Cryptocurrency was sold to the world as freedom from the failures of traditional finance — borderless, trustless, incorruptible. But a cluster of stories breaking across continents in April 2026 tells a different story: one where fraud is industrialised, state-sponsored theft is climbing, and regulators from Nicosia to Moscow are scrambling to close the gaps that bad actors have learned to exploit with precision.
Case I
The “Insured” Token That Never Existed
Basile raised approximately $16 million through Simple Agreements for Future Tokens, marketing Bitcoin Latinum as an “insured, asset-backed” cryptocurrency. The SEC alleges no insurance policy ever existed. Funds were diverted to real estate, credit card bills, and a $160,000 horse. The token’s website now returns a 404 error.
The Bitcoin Latinum case is textbook token fraud — but its anatomy is instructive. Basile weaponised the one thing retail investors desperately want in volatile markets: safety. By fabricating insurance coverage, his scheme promised the upside of crypto with none of the downside risk. Hundreds of investors handed over real money for a fiction. The SEC, now under Chair Paul Atkins with a stated shift away from “regulation by enforcement,” chose this case deliberately — it represents direct, quantifiable investor harm, not a technicality.
“The exploitation of investor trust through false security claims strikes at the core of principles that have guided traditional securities markets for decades.”
Case II
Nation-State Hacking at Industrial Scale
A new investigation identified approximately 100 operatives linked to North Korea actively working inside the crypto industry — not as external attackers, but as embedded insiders. Financial losses attributed to DPRK-linked crypto crime reached $2.02 billion in 2025 alone, a 51% increase year-over-year.
This is not opportunistic hacking. North Korea’s Lazarus Group and affiliated units have institutionalised cryptocurrency theft as a foreign policy instrument and sanctions evasion mechanism. The 51% year-on-year increase in losses is a structural trend, not noise. What is new — and alarming — is the infiltration model: operatives securing employment or contractor relationships inside legitimate crypto firms, gaining privileged access before executing exfiltration. Traditional anti-money laundering frameworks were not designed to detect this.
Cases III & IV
Regulation as a Response: Russia, Cyprus, and the Global Scramble
Russia has introduced legislation imposing severe criminal penalties — including prison terms — for the operation of unlicensed cryptocurrency services. The stated aim is to reduce financial crime risk, but analysts note the law also tightens state control over capital flows and reduces avenues for sanctions circumvention.
An unnamed company in Limassol reported the theft of cryptocurrency from a corporate account. The case has been referred to Cyprus’s specialist financial crime investigation unit, highlighting that corporate-level crypto theft is now mainstream enough to require dedicated law enforcement infrastructure.
The Russian legislation and the Limassol case sit on opposite ends of the regulatory spectrum — one is a top-down state crackdown, the other a ground-level police case — but together they illustrate the same reality: governments that once dismissed cryptocurrency as a fringe concern are now treating it as a core financial crime vector requiring dedicated legal and investigative apparatus.
Case V
Political Capital Meets Sanctioned Networks
World Liberty Financial, a Trump-backed crypto venture, is facing federal scrutiny after partners were linked to a sanctioned Cambodian crime network.

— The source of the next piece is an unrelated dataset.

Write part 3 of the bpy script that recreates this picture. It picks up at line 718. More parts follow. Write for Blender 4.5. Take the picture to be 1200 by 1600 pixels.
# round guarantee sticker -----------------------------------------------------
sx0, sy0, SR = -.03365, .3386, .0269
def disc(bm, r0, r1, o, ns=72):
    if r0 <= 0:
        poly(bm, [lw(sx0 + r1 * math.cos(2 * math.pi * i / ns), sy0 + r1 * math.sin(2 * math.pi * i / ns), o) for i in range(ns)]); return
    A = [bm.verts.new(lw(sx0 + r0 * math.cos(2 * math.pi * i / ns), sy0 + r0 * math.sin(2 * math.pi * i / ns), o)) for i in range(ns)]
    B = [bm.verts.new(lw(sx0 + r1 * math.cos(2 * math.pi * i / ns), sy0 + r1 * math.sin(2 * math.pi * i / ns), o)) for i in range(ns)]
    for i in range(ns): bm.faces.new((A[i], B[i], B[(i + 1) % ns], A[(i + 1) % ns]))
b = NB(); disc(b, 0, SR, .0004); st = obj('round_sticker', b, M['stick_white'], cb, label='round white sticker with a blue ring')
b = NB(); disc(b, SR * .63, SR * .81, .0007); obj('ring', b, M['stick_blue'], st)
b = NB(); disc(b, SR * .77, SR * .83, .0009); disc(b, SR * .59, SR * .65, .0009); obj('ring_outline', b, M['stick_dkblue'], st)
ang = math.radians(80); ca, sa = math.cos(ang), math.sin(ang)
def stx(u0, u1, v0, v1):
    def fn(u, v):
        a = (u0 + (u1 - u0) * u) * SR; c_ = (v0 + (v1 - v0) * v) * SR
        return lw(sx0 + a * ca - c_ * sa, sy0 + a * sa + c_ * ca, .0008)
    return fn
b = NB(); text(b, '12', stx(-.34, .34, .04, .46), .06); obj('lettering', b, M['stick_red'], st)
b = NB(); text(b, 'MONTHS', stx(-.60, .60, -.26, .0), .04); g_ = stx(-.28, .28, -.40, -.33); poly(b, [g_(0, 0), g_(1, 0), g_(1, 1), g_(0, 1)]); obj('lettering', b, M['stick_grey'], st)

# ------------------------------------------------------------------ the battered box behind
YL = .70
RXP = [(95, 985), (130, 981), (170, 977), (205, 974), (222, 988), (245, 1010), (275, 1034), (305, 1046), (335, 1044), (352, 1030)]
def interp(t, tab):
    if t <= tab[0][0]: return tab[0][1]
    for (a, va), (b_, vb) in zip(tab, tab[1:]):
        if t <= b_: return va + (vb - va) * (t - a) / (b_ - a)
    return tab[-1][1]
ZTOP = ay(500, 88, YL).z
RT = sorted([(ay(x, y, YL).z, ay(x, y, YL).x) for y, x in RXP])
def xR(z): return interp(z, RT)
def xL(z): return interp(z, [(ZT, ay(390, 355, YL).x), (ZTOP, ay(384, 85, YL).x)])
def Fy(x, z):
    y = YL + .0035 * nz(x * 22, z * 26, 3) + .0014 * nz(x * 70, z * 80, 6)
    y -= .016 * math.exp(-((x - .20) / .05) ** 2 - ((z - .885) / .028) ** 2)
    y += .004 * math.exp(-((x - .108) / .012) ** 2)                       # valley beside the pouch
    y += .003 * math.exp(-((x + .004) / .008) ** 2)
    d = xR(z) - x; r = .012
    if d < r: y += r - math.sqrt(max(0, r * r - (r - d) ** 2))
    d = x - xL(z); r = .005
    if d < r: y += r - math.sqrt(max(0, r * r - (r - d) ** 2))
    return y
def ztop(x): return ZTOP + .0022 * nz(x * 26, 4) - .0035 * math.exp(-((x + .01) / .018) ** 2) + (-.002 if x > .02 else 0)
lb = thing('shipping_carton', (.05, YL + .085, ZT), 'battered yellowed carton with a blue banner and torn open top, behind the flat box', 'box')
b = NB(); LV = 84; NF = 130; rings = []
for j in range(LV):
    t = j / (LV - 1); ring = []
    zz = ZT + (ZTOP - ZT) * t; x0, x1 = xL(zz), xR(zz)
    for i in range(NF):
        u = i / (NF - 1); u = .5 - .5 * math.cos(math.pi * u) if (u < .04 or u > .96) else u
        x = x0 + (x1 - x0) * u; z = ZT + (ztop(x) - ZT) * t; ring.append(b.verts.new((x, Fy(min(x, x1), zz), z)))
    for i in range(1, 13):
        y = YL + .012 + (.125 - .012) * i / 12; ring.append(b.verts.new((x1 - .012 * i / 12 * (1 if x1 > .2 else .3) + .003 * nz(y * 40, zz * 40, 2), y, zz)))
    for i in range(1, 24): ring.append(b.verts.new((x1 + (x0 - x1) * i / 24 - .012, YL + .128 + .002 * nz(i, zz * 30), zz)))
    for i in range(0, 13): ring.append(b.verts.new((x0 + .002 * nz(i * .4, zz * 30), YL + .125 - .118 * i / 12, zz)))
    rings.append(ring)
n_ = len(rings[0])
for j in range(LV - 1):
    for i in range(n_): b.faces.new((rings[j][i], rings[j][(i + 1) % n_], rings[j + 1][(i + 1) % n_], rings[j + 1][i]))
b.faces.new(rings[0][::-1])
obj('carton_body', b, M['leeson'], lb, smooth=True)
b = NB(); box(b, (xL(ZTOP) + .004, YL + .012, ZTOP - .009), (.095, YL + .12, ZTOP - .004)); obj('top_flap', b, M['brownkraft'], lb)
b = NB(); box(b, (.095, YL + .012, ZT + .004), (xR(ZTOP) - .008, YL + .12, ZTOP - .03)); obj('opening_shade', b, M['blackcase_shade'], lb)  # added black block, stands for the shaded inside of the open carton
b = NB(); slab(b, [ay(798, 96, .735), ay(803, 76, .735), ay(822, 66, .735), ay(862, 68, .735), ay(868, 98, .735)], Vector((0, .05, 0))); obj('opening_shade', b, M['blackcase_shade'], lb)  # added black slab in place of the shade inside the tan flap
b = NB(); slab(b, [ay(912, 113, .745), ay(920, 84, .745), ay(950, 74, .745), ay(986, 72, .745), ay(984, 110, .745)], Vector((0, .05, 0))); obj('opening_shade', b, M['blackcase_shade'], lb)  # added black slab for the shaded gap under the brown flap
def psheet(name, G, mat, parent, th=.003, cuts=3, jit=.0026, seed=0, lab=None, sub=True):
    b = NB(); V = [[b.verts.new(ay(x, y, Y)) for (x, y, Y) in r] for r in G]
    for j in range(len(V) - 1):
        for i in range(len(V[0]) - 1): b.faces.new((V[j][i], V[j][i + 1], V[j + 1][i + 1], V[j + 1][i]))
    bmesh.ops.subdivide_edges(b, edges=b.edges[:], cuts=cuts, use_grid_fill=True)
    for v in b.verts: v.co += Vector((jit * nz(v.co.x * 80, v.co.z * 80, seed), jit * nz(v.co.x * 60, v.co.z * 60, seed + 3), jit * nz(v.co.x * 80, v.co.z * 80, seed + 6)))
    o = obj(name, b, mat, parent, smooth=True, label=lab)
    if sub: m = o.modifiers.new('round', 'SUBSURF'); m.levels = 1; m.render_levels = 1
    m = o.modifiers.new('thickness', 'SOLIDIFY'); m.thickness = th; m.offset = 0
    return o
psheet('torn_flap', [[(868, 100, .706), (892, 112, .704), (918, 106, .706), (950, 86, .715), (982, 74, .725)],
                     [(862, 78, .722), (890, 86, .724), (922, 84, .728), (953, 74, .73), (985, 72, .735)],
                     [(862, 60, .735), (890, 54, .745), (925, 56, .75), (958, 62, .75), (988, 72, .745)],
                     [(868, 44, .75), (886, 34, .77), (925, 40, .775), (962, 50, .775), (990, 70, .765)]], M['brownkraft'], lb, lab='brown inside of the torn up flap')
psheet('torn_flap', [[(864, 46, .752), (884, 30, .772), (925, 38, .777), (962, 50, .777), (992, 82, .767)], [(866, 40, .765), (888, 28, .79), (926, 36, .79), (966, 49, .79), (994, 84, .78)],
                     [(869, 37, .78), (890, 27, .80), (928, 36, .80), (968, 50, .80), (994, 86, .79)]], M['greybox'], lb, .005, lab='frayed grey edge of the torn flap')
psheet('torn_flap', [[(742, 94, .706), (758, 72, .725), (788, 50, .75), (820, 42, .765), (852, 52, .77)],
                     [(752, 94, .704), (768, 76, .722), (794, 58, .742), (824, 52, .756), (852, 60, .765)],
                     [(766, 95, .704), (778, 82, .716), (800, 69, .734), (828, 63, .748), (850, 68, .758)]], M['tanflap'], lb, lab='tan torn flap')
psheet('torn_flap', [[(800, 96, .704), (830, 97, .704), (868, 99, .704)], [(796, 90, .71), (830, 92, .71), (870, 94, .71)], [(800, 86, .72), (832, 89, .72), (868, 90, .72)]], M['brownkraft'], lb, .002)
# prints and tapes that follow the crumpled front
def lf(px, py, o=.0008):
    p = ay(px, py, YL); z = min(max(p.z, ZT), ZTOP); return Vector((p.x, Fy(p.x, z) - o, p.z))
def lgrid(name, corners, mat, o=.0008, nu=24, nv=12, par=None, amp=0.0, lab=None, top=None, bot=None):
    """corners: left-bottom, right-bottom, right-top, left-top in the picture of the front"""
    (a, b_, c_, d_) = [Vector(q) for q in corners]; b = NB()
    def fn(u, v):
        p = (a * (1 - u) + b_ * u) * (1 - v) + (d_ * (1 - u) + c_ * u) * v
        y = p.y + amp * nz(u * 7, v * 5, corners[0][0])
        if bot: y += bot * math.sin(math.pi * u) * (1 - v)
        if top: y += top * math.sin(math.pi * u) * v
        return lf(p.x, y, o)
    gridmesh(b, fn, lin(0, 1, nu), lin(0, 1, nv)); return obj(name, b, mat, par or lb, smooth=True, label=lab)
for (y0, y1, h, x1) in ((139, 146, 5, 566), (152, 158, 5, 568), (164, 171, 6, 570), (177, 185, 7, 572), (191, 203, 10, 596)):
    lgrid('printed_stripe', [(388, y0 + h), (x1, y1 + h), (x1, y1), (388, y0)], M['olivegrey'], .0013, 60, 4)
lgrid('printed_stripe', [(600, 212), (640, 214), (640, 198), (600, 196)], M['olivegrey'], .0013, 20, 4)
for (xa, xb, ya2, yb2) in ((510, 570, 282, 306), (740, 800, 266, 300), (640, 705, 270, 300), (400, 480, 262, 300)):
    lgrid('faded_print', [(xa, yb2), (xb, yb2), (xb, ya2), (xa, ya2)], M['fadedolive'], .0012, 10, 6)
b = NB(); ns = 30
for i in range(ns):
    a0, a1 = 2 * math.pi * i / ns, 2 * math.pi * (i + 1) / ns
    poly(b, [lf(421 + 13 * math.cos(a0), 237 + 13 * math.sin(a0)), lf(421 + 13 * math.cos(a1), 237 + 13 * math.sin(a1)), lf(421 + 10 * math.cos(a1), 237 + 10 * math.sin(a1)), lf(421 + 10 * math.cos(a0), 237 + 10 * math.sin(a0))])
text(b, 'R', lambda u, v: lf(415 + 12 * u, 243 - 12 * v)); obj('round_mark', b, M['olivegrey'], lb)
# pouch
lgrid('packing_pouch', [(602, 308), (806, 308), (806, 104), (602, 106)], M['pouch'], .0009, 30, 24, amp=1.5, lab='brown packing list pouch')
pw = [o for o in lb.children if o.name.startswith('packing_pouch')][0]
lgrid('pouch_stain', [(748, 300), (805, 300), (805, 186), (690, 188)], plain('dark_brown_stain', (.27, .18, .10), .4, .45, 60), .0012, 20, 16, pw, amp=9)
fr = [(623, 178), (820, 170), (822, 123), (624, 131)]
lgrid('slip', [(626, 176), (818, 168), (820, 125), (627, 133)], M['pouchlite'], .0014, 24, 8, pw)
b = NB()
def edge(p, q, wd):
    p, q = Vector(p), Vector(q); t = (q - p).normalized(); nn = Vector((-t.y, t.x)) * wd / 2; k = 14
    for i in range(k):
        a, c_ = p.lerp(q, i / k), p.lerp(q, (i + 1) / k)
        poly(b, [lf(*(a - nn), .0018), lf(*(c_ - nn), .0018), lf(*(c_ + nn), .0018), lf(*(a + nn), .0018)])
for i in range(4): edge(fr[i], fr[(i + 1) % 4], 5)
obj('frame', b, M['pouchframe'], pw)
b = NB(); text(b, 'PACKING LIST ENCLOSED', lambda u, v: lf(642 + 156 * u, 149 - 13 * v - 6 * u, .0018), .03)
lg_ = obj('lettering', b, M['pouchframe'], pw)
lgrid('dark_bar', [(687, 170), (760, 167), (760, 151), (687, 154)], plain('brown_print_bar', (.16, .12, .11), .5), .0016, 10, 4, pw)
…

The case raises complex questions about due diligence, beneficial ownership transparency, and the risks of political brand association in crypto markets.
The World Liberty Financial situation is perhaps the most systemic risk in this cluster. When politically prominent projects are found to have links — however indirect — to sanctioned networks, the reputational contagion can be severe. It also invites questions about whether existing OFAC compliance frameworks adequately cover decentralised and semi-decentralised financial structures.
Pattern Analysis
Five stories. One convergence.
Read in isolation, each of these stories is a crime report or a regulatory update. Read together, they reveal a convergence of pressures reshaping the global crypto financial crime landscape in real time.
Inferences
What this means going forward
The convergence documented here is not a coincidence of news cycles. It is a snapshot of a financial crime ecosystem that has matured alongside the asset class it targets. The criminals — individual and state-sponsored alike — are faster, more sophisticated, and better resourced than five years ago. The regulatory and investigative infrastructure is catching up, but the gap remains. For investors, compliance professionals, and policymakers, the signal is clear: crypto financial crime is no longer a niche problem. It is a systemic one.